309. Llegó la Reina también a ver al niño San Juan Bautista y recibiéndole en sus brazos le echó muchas bendiciones eficaces y misteriosas. El milagroso infante por dispensación divina habló a la Virgen Ma­dre, aunque en voz baja y de párvulo. Madre sois del mismo Dios —la dijo— y Reina de todo lo criado, depositaría del tesoro inesti­mable del cielo, amparo y protectora de mí, vuestro siervo; dadme vuestra bendición y no me falte vuestra intercesión y vuestra gracia. Besó tres veces la mano de la Reina el niño y adoró en su virginal vientre al Verbo humanado y le pidió su bendición y gracia, y con suma reverencia se ofreció a su servicio. El niño Dios se mostró agradable y con benevolencia a su precursor; y todo esto lo conoció y miraba la felicísima madre María santísima. Y en todo procedía y obraba con plenitud de ciencia divina, dando a cada uno de estos grandes misterios la veneración y aprecio que pedía; porque trataba magníficamente a la sabiduría de Dios (2 Mac 2, 9) y sus obras.
310. Quedó toda la casa de San Zacarías santificada de la presencia de María santísima y del Verbo humanado en sus entrañas, edificada de su ejemplo, enseñada de su conversación y doctrina, aficionada a su dulcísimo trato y modestia.

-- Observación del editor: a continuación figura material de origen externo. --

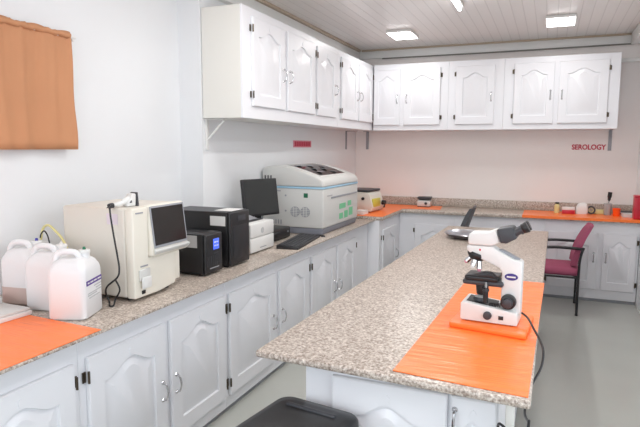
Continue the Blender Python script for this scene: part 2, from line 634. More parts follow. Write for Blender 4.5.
# brackets below the wall cupboards
def bracket(loc, rz, label, m, diag=True):
    t = thing('shelf_bracket', label, 'bracket', loc, rz, 'brackets below the wall cupboards')
    MB().box(-.018, .018, -.012, -.001, -.24, -.002, .002).build('upright', m, t)
    MB().box(-.012, .012, -.16, -.0125, -.008, -.002, .002).build('arm', m, t)
    if diag:
        MB().tube([(0, -.012, -.16), (0, -.16, -.016)], .008, 8, False).build('strut', m, t)
bracket((XL, 3.72, UZ0), R(90), 'white diagonal bracket under the nearest end of the left cupboards', M['trim'])
bracket((XL, 6.93, UZ0), R(90), 'grey bracket on the left wall close to the corner', M['grey'], False)
bracket((.09, YB, UZ0), 0, 'grey bracket on the back wall close to the corner', M['grey'], False)
bracket((3.03, YB, UZ0), 0, 'grey bracket on the back wall right of the red lettering', M['grey'], False)

# ------------------------------------------------------------------ worktops
ZL = .90
XE = .650
t = thing('worktop', 'speckled granite worktop along the left wall', 'worktop')
MB().box(XN + .003, XE, .55, YS - .003,   .886, ZL, .003).build('slab', M['granite'], t)
MB().box(XL + .003, XE, YS - .0028, 5.856,   .886, ZL, .003).build('slab', M['granite'], t)
ZK = .932
t = thing('worktop', 'speckled granite worktop in the corner and along the back wall', 'worktop')
MB().prism([(XL + .003, 5.86), (.74, 5.86), (.74, 6.69), (XR - .002, 6.69), (XR - .002, YB - .003), (XL + .003, YB - .003)], 'z', .893, ZK, .006).build('slab', M['granite'], t)
m = MB().box(XL + .03, XR - .002, YB - .025, YB - .003, ZK + .0005, 1.040, .004)
m.box(XL + .003, XL + .025, 5.9, YB - .003, ZK + .0005, 1.040, .004)
m.build('backsplash', M['granite'], t)
ZI = .90
o = MB().prism([(1.372, 1.848), (2.381, 1.785), (2.418, 5.70), (1.470, 5.72)], 'z', .872, ZI, .009, 3).build('island_worktop', M['granite'])
tag(o, 'long speckled granite worktop of the island in the middle of the room', 'worktop')

t = thing('island_cabinet', 'white island cabinet with arched doors below the granite worktop', 'cabinet', (1.565, 1.90, 0), 0)
MB().box(0, .715, 0, 3.72, .035, .864, .003, 1).build('carcass', M['cab'], t)
MB().box(.02, .675, .02, 3.70, 0, .0345).build('plinth', M['grey'], t)
add_door(t, .115, .545, .115, .835, 'l', .70, arch=.055, handle=False, hinges=False)
add_door(t, .558, .71, .115, .835, 'r', .74, arch=.03, hinges=False)
t = thing('island_post', 'pale post holding up the overhanging right side of the island', 'post', (2.318, 1.87, 0))
MB().box(-.014, .014, -.014, .014, .01, .865, .003).build('shaft', M['end'], t)
MB().box(-.03, .03, -.03, .03, 0, .0095, .003).build('foot_plate', M['end'], t)

# ------------------------------------------------------------------ orange mats
def mat_sheet(name, pts, z, label, th=.004):
    o = MB().prism(pts, 'z', z + .0006, z + th, .0012, 1).build(name, M['vinyl'])
    return tag(o, label, 'mat', 'orange vinyl mats')
mat_sheet('orange_mat', [(1.920, 1.855), (2.372, 1.812), (2.404, 3.46), (1.975, 3.46)], ZI, 'large glossy orange mat on the near end of the island')
mat_sheet('orange_mat', [(-.22, .62), (.647, .62), (.647, 1.80), (.06, 1.84), (-.22, 1.84)], ZL, 'orange mat at the left edge of the photo in front of the jugs')
mat_sheet('orange_mat', [(.36, 5.872), (.733, 5.872), (.733, 6.80), (1.18, 6.86), (1.14, 7.26), (.10, 7.26), (.10, 6.2)], ZK, 'orange mat in the corner under the beige instrument')
o = MB().prism([(7.265, ZK + .0006), (7.265, ZK + .004), (6.684, ZK + .004), (6.684, ZK - .026), (6.6875, ZK - .026), (6.6875, ZK + .0006)], 'x', 2.135, 3.322, .001, 1).build('orange_mat', M['vinyl'])
tag(o, 'orange mat on the back counter behind the burgundy chair', 'mat', 'orange vinyl mats')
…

Y llevándose los corazones de aque­lla dichosa familia, los dejó a todos en ella llenos de dones celes­tiales que les mereció y alcanzó de su Hijo santísimo. Su santo es­poso José quedó en gran veneración con San Zacarías, Santa Isabel y San Juan Bautista, que conocieron su dignidad, antes que a él mismo se le manifestase. Y despidiéndose el dichoso Patriarca de todos, alegre con su tesoro, aunque no del todo conocido, partió para Nazaret; y lo que sucedió en el viaje diré en el capítulo siguiente. Pero antes de comenzarle María santísima pidió la bendición de rodillas a su esposo, como en tales ocasiones lo hacía, y habiéndosela dado, principiaron la jornada.